The problem
Take the lines from the head of the listing through the one bearing "b = MB(); b.box(.3790,.3860,.8085,.812,.1480,.1600);" and copy them exactly, leaving every picture out.

Record extracts
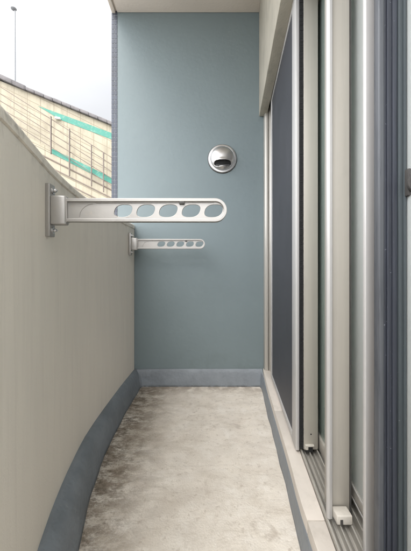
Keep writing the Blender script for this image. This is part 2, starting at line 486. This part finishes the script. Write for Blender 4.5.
# sash 2 (middle)
s2 = sash(.326,.343,.850,1.66,.140,1.94,.045,.05,'wide cream sash stile with a silver outer lip',M['glass'],gl=.3395,m=M['alu2'],
     nearplan=[[(.3725,.850),(.4235,.850),(.4245,.855),(.4385,.868),(.4385,.897),(.3725,.897)]],rail=.05)
b = MB(); b.prism([(.3550,.846),(.3550,.839),(.3600,.834),(.3690,.836),(.3720,.842),(.3720,.849),(.3720,.853)],.140,1.94)
wpart(b,'outer_lip',M['alu_light'],s2)
b = MB(); b.box(.4238,.4285,.8495,.8535,.142,1.94); wpart(b,'rubber_edge',M['rubber'],s2,bevel=0)
# plastic stopper on the track in front of it
b = MB(); b.box(.3705,.4130,.810,.846,.1445,.1700)
st = wpart(b,'track_stopper',M['block'],bevel=.0035,seg=3,label='small cream plastic stopper block on the track')
b = MB(); b.box(.3790,.3860,.8085,.812,.1480,.1600); wpart(b,'slot',M['rubber'],st,bevel=0)

# sash 3
s3 = sash(.346,.370,.700,1.50,.158,1.94,.050,.05,'pale frosted glass sash with a bright silver stile',M['frost'],gl=.356,m=M['alu'],
     nearplan=[[(.3860,.712),(.3860,.705),(.3880,.702),(.4080,.702),(.4100,.705),(.4110,.716),(.4270,.716),(.4270,.752),(.4200,.752),(.4100,.716)]],rail=.045)
s3.data.materials.clear(); s3.data.materials.append(M['alu_light'])
b = MB(); run(b,.3440,.3458,.755,1.45,.205,.212); run(b,.3440,.3458,.755,1.45,.170,.176); wpart(b,'glazing_bead',M['alu_light'],s3)

# sash 4 nearest, with dark seals
s4 = sash(.352,.374,-.30,.655,.158,1.94,.05,.02,'nearest sash with dark navy sealing strips and pale glass',M['frost'],gl=.368,m=M['alu_grey'])
for ch in s4.children:
    if ch.name.startswith('stile'): ch.data.materials.clear(); ch.data.materials.append(M['navy2'])
b = MB(); b.prism([(.3790,.654),(.3790,.640),(.3805,.637),(.3905,.637),(.3925,.640),(.3925,.654)],.158,1.94)
wpart(b,'stile',M['slate_lip'],s4,label='slate grey lip of the nearest sash')
b = MB()
for x0,x1,y in ((.3927,.3975,.640),(.3979,.4040,.637),(.4044,.4085,.639),(.4089,.4185,.6365)): b.box(x0,x1,y,.655,.158,1.94)
wpart(b,'sealing_strip',M['navy'],s4,bevel=.0007,label='dark navy ribbed sealing strip')
b = MB(); b.box(.4188,.4200,.640,.655,.158,1.94); wpart(b,'rubber_edge',M['rubber'],s4,bevel=0)
b = MB()
for x0,x1,y in ((.4203,.4290,.634),(.4294,.4345,.630)): b.box(x0,x1,y,.655,.158,1.94)
wpart(b,'inner_stile',M['navy2'],s4,bevel=.0007,label='slate grey inner face of the nearest sash')
# crescent latch
lz = 1.010; lx = .4360; ly = .622
lat = MB(); lat.box(lx-.006,lx+.012,ly-.004,ly+.012,lz-.020,lz+.036)
la = wpart(lat,'latch',M['rubber'],s4,bevel=.002,label='dark crescent latch on the nearest sash')
lat = MB(); pr = []
for k in range(13):
    t = math.radians(60+k*15); pr.append((lx+.006+.018*math.cos(t), lz+.004+.020*math.sin(t)))
for k in range(12,-1,-1):
    t = math.radians(60+k*15); pr.append((lx+.006+.010*math.cos(t), lz+.004+.011*math.sin(t)))
lat.slab_xz(pr, ly-.012, ly-.005); wpart(lat,'latch_lever',M['rubber'],s4,bevel=.001)

# ------------------------------------------------------------------ laundry pole brackets
def curve_mesh(name, outer, holes, ext, bev, m, parent, loc):
    cu = bpy.data.curves.new(name,'CURVE'); cu.dimensions='2D'; cu.fill_mode='BOTH'
    cu.extrude = ext; cu.bevel_depth = bev; cu.bevel_resolution = 2
    for pts in [outer]+holes:
        sp = cu.splines.new('POLY'); sp.points.add(len(pts)-1)
        for i,(x,z) in enumerate(pts): sp.points[i].co = (x,z,0,1)
        sp.use_cyclic_u = True
    t = bpy.data.objects.new('tmp', cu); COL.objects.link(t)
    t.rotation_euler = (math.pi/2,0,0)
    dg = bpy.context.evaluated_depsgraph_get(); dg.update()
    me = bpy.data.meshes.new_from_object(t.evaluated_get(dg))
    me.transform(Matrix.Rotation(math.pi/2,4,'X'))
    bpy.data.objects.remove(t)
    me.name = name; me.materials.clear(); me.materials.append(m)
    me.shade_smooth()
    if hasattr(me,'set_sharp_from_angle'): me.set_sharp_from_angle(angle=.7)
    o = bpy.data.objects.new(name, me); COL.objects.link(o); o.parent = parent; o.location = loc
    return o

def stadium(x0, x1, r, flatleft=True, n=20):
    pts = [(x0,-r),(x1-r,-r)]
    pts += [(x1-r+r*math.sin(math.pi*k/n), -r*math.cos(math.pi*k/n)) for k in range(1,n)]
    pts += [(x1-r,r),(x0,r)]
    return pts

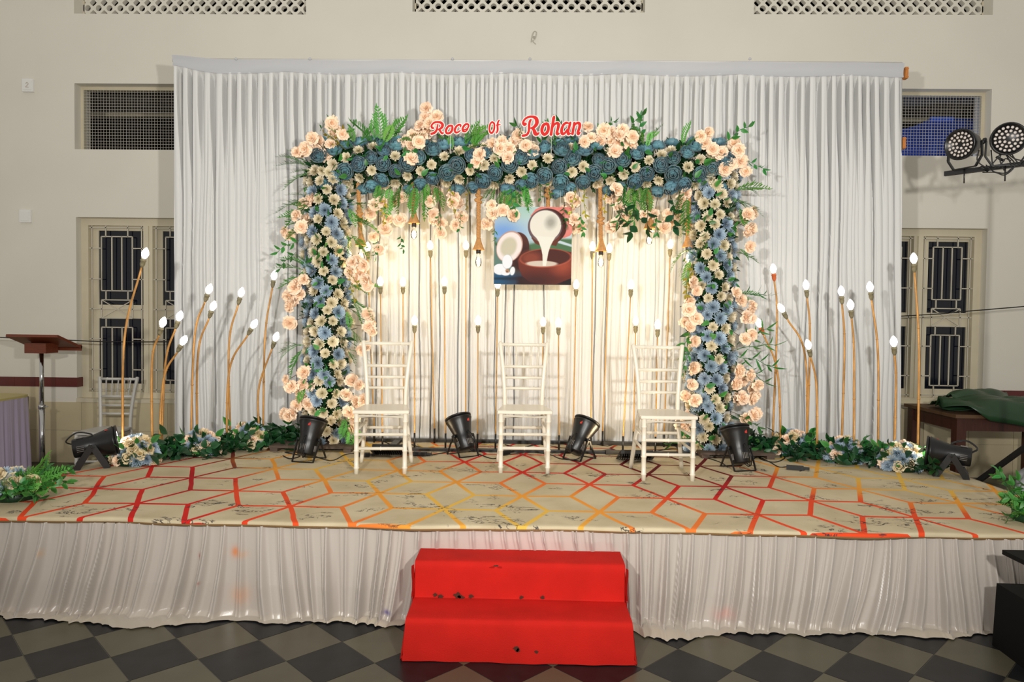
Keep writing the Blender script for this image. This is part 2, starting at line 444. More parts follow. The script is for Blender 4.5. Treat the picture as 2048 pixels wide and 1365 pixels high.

Solution to this exercise
Keep writing the Blender script for this image. This is part 2, starting at line 486. This part finishes the script. Write for Blender 4.5.
# sash 2 (middle)
s2 = sash(.326,.343,.850,1.66,.140,1.94,.045,.05,'wide cream sash stile with a silver outer lip',M['glass'],gl=.3395,m=M['alu2'],
     nearplan=[[(.3725,.850),(.4235,.850),(.4245,.855),(.4385,.868),(.4385,.897),(.3725,.897)]],rail=.05)
b = MB(); b.prism([(.3550,.846),(.3550,.839),(.3600,.834),(.3690,.836),(.3720,.842),(.3720,.849),(.3720,.853)],.140,1.94)
wpart(b,'outer_lip',M['alu_light'],s2)
b = MB(); b.box(.4238,.4285,.8495,.8535,.142,1.94); wpart(b,'rubber_edge',M['rubber'],s2,bevel=0)
# plastic stopper on the track in front of it
b = MB(); b.box(.3705,.4130,.810,.846,.1445,.1700)
st = wpart(b,'track_stopper',M['block'],bevel=.0035,seg=3,label='small cream plastic stopper block on the track')
b = MB(); b.box(.3790,.3860,.8085,.812,.1480,.1600); wpart(b,'slot',M['rubber'],st,bevel=0)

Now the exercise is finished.